Syria, Iran and Iraq, Israel's chief enemies in the region, condemned the joint maneuvers from the start. Last month's conference of Islamic nations in Tehran, Iran, denounced members who forge relationships with Israel. Turkey, whose Islamic empire for centuries included most of the Middle East, is a member of the Islamic Conference.

Even Egypt, the first Arab nation to sign a peace treaty with Israel, cautioned the Turks. Foreign Minister Amr Moussa said: "Turkey must know that any military alliance will lead other countries to form a counter military alliance."

Greece also is wary of an Israeli-Turkish alliance because of Turkey's occupation of northern Cyprus; Greek Cypriots control the southern part of the island. Greece and Turkey also have broader conflicts over the Aegean Sea.

Israeli political analyst Barry Rubin said the three-nation maneuvers had been "blown out of proportion." Egypt's comments stem from an "exaggerated concern" of a "new counter-alliance to their leadership in the region, said Rubin, of the Begin-Sadat Center for Strategic Studies at Bar-Illan University near Tel Aviv.

Syria, on the other hand, should worry, said Rubin. Through its sponsorship of Kurdish insurgents against Turkey and Islamic guerrillas fighting Israel's occupation of southern Lebanon, Syria has created two enemies, one to the north, the other to the south, he said.

While observing the rescue mission yesterday, Israeli Defense Minister Yitzhak Mordechai said such drills assist Israel in defending "itself against any threats that can happen in the region."

Turkey and Israel have been building a relationship since the 1993 Oslo peace agreements between the Jewish state and the Palestinians. They solidified their relationship with a 1996 pact that permits the two nations' military to train in each other's airspace. Trade and intelligence-sharing arrangements followed.

"Muslim Turkey and Jewish Israel are a natural fit," said Alan Makovsky, writing for the Washington Institute for Near East Policy. "Both states are Western-oriented and pro-U.S., with military inventories based mainly on U.S. equipment. Both are deeply concerned about terrorism and Islamic fundamentalism.
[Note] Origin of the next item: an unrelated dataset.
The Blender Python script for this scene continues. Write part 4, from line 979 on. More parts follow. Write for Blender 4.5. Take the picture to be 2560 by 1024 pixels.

"Non-Arab and largely secular, both are generally mistrusted in a region dominated by Arabs and conservative Islam."

Rebuffed recently in its long-standing attempt to join the European Community, Turkey is pushing ahead with its Israeli ties. Trade between the two countries, virtually nonexistent in 1990 and now worth about $450 million, will reach more than $1 billion by 2000, Makovsky says.

Despite the Arab rhetoric, Turkey, Israel and the United States have not suffered from the alliance. "In fact, Turkey's trade with -- the Arab world is increasing," said Rubin of the BESA center.

For the Americans, yesterday's 12-hour maneuver was one of 80 100 exercises in which vessels of the Navy's Sixth Fleet participate annually in the Mediterranean and Black seas. A similar exercise conducted by Egypt and attended by the United States, Britain, Italy and the United Arab Emirates took place off the coast of Alexandria in October.

Israel took the lead yesterday, coordinating the search-and-rescue operations carried out by the participating ships. A representative from Jordan's navy observed the exercise.

A half-hour after the distress call, sailors on the USS John Rodgers readied the first of its choppers for flight.

Lt. j.g. Laura Herath of Arnold, Md., gave the go-ahead from her bubble-domed flight pit at the stern: "Beam's open. Green deck. Cleared the lift."

The Seahawk, released from its anchoring wire, whirred into the blue. Within two hours, the chopper hovered over the sailboat in distress. The ship's infrared radar system spotlighted two bodies in the water -- the "man" and "woman" pulled from the sea by a Navy diver, Petty Officer 2nd Class Juan Caro of Puerto Rico.

Standing on the destroyer's deck, his wet suit glistening in the sun, Caro was asked about the significance of the joint exercises.

"We are here to save people. It doesn't matter where they're from."